Semester 5: OS and Networking: Rubric and Passing Standards
This rubric applies to the semester-level checkpoint, exam, and project. Use it with the answer key and solution outlines to keep grading consistent and learner-visible.
Minimum Passing Standard
To pass Semester 5: OS and Networking, the learner must satisfy all of the following:
- Checkpoint: at least 80% of checkpoint prompts are answered correctly and independently, with no critical gaps in processes, concurrency, filesystems, sockets, protocols, and operational systems reasoning.
- Exam: overall score is at least 70%, and no major section that tests a core semester outcome is below 60%.
- Project: all required deliverables are present, the artifact can be inspected or reproduced by another person, and the learner can defend the main tradeoffs.

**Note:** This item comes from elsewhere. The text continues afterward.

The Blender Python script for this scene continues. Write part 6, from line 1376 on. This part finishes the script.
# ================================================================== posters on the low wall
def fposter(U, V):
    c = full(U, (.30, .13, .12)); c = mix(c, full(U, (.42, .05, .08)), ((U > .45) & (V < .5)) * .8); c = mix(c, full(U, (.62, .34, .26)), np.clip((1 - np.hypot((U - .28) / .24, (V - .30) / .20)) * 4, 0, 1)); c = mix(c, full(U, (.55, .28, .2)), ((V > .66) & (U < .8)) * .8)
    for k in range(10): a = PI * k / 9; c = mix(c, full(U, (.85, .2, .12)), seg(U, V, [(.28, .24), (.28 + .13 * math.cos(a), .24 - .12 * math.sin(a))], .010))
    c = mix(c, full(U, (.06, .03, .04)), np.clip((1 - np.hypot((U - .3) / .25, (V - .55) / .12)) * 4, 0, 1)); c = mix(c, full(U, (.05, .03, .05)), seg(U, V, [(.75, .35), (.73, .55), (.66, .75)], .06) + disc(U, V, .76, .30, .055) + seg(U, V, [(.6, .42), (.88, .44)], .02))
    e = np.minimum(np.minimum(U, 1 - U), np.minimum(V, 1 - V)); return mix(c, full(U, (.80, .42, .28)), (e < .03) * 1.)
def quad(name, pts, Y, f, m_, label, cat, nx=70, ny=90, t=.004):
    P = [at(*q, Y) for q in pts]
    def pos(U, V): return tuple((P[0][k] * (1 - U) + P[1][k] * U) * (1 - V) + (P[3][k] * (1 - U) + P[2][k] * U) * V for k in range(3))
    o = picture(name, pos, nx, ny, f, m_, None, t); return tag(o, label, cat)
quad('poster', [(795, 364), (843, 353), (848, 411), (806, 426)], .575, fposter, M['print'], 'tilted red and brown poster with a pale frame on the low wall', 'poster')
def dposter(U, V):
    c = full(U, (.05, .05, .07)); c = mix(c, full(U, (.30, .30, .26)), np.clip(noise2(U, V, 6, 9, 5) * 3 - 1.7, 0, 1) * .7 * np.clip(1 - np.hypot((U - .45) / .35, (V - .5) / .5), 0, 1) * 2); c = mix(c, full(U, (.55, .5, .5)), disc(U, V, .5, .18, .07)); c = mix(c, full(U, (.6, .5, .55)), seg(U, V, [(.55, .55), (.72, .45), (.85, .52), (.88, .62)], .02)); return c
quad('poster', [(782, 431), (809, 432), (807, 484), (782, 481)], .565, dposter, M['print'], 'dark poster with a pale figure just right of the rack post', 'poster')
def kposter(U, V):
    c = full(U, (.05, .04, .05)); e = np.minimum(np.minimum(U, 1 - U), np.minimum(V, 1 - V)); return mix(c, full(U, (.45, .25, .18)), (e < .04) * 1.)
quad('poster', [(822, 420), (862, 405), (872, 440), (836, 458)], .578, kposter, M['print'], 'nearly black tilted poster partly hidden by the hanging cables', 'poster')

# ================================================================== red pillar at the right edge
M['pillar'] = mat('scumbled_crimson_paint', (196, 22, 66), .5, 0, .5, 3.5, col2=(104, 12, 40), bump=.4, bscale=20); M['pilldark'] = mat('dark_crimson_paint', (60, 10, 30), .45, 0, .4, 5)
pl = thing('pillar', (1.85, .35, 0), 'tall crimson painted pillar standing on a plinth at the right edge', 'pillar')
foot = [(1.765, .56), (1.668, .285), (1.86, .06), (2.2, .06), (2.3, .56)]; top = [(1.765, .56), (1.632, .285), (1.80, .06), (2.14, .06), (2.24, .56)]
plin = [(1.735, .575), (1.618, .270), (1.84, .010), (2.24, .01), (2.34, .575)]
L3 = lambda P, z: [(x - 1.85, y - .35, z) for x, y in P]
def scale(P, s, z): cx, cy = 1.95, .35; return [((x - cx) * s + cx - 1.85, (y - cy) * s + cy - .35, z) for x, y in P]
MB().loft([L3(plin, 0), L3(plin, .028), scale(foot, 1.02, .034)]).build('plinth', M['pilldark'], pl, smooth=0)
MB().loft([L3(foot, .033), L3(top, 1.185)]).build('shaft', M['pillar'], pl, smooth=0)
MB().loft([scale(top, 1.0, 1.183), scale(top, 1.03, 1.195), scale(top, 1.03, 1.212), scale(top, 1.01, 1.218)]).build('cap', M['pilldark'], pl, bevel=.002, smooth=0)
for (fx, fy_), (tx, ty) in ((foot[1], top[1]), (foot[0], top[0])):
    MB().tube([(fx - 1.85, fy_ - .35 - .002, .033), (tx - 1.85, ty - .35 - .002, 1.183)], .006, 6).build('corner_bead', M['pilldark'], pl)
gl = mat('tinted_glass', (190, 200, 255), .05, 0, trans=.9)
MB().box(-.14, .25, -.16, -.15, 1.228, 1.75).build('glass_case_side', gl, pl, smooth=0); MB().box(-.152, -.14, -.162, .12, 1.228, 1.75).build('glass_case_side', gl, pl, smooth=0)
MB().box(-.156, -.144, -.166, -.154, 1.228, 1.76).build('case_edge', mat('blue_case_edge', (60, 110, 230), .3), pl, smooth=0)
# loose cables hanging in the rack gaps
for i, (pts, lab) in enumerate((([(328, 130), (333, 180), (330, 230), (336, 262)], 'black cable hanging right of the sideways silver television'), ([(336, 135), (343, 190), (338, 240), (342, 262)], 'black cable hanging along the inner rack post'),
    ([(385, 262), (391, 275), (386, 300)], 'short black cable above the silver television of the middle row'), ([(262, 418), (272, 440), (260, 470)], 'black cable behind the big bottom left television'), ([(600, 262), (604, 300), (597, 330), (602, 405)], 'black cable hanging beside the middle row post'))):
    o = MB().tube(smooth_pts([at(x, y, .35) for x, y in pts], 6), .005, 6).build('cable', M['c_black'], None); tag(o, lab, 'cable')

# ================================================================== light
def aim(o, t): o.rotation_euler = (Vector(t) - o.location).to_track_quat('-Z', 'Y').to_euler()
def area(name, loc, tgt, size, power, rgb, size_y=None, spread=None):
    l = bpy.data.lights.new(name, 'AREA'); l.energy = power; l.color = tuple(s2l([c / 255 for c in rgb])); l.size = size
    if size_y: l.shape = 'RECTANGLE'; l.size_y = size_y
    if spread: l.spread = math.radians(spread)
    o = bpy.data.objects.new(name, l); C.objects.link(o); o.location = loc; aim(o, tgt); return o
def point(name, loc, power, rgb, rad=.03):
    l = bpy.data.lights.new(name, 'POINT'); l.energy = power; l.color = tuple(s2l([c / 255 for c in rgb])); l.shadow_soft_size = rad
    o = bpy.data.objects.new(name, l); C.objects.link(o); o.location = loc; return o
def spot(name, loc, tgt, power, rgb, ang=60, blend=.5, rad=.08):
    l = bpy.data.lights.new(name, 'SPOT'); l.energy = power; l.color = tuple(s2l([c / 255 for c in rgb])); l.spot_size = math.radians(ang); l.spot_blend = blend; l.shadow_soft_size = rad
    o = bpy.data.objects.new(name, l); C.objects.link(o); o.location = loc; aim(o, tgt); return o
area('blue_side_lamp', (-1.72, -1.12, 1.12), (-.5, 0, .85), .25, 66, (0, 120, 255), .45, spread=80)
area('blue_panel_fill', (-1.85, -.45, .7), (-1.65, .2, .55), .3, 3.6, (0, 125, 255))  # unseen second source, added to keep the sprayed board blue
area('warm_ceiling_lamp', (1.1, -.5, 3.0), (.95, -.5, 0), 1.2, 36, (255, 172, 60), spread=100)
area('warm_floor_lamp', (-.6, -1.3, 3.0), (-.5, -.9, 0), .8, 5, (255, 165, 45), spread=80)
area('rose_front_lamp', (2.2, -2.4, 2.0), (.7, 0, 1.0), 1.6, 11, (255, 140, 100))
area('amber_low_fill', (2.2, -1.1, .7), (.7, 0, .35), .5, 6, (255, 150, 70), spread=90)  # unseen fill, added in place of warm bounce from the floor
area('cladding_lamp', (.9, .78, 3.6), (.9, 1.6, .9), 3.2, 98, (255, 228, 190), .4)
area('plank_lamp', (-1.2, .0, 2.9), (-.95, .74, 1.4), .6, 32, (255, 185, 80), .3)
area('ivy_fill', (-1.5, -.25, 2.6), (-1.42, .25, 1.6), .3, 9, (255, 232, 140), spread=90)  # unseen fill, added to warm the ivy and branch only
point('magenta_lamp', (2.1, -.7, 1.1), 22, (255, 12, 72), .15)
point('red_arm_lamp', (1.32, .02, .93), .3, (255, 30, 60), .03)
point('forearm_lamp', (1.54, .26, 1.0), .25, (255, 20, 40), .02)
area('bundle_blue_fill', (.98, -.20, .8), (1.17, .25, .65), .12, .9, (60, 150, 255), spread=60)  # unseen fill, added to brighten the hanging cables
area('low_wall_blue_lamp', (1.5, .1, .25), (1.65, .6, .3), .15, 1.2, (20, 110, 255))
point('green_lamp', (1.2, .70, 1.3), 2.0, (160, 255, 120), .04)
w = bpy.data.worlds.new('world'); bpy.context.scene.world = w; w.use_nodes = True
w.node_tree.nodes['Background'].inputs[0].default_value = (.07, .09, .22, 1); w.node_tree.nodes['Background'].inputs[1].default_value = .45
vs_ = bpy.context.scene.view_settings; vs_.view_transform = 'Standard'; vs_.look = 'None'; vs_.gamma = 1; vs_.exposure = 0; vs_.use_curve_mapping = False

- Integrity: sources, collaboration, generated assistance, and borrowed code or examples are acknowledged.
- Remediation: any conditional pass includes a written repair plan and evidence that the highest-risk gap was revisited.
Failure in any one of these categories means the semester should not be marked complete yet, even if the other artifacts look strong.
Grading Rubric
| Dimension | Needs repair | Minimum pass | Strong pass | Excellent / portfolio-ready |
|---|---|---|---|---|
| Concept command | Uses terms loosely or confuses core ideas. | Defines and applies the required concepts with minor gaps. | Explains concepts through examples, counterexamples, and constraints. | Teaches the ideas clearly and connects them across semesters. |
| Reasoning quality | Jumps to answers; hides assumptions. | Shows enough steps to inspect correctness. | Makes assumptions, invariants, and tradeoffs explicit. | Compares alternatives and anticipates edge cases or objections. |
| Evidence | Claims are unsupported or impossible to reproduce. | Provides basic proofs, tests, diagrams, traces, or outputs. | Evidence targets the riskiest claims and is easy to verify. | Evidence is organized as a review packet a third party can audit. |
| Semester integration | Treats modules as unrelated topics. | Connects the main semester themes to the assessment. | Synthesizes multiple modules in one coherent explanation or artifact. | Shows how mastery of processes, concurrency, filesystems, sockets, protocols, and operational systems reasoning shapes engineering judgment beyond the course examples. |
| Communication | Hard to follow; missing context. | Understandable and complete enough to grade. | Clear structure, named decisions, and concise explanations. | Professional presentation with honest limitations and next steps. |
Strong Submission Traits
Strong submissions usually demonstrate these traits:
- concise explanations that reveal the mental model, not just the final answer
- concrete artifacts that can be run, checked, reviewed, or traced
- explicit handling of edge cases, constraints, and failure modes
- visible revision: mistakes were found, corrected, and documented
- appropriate connections between processes, concurrency, filesystems, sockets, protocols, and operational systems reasoning and prior semester foundations
Common Weak Submission Patterns
Watch for these patterns during self-review:
- vocabulary recognition without the ability to apply the idea to a new prompt
- impressive-looking diagrams, code, or prose with no verification evidence
- hidden dependencies on tutorials, solution videos, or AI-generated answers
- project scope that is too broad to inspect or too narrow to prove the required skill
- missing reflection about tradeoffs, limitations, or what would be done differently
Calibration Decision Guide
- Pass: all minimum standards are met and weak patterns are minor.
- Conditional pass: the artifact is mostly sound, but one bounded repair is required before moving to Semester 6.
- Repeat / revisit: a core concept, core deliverable, or integrity requirement is missing.
When uncertain, grade against evidence rather than effort. Time spent is useful context, but the semester is complete only when the learner can demonstrate the outcomes.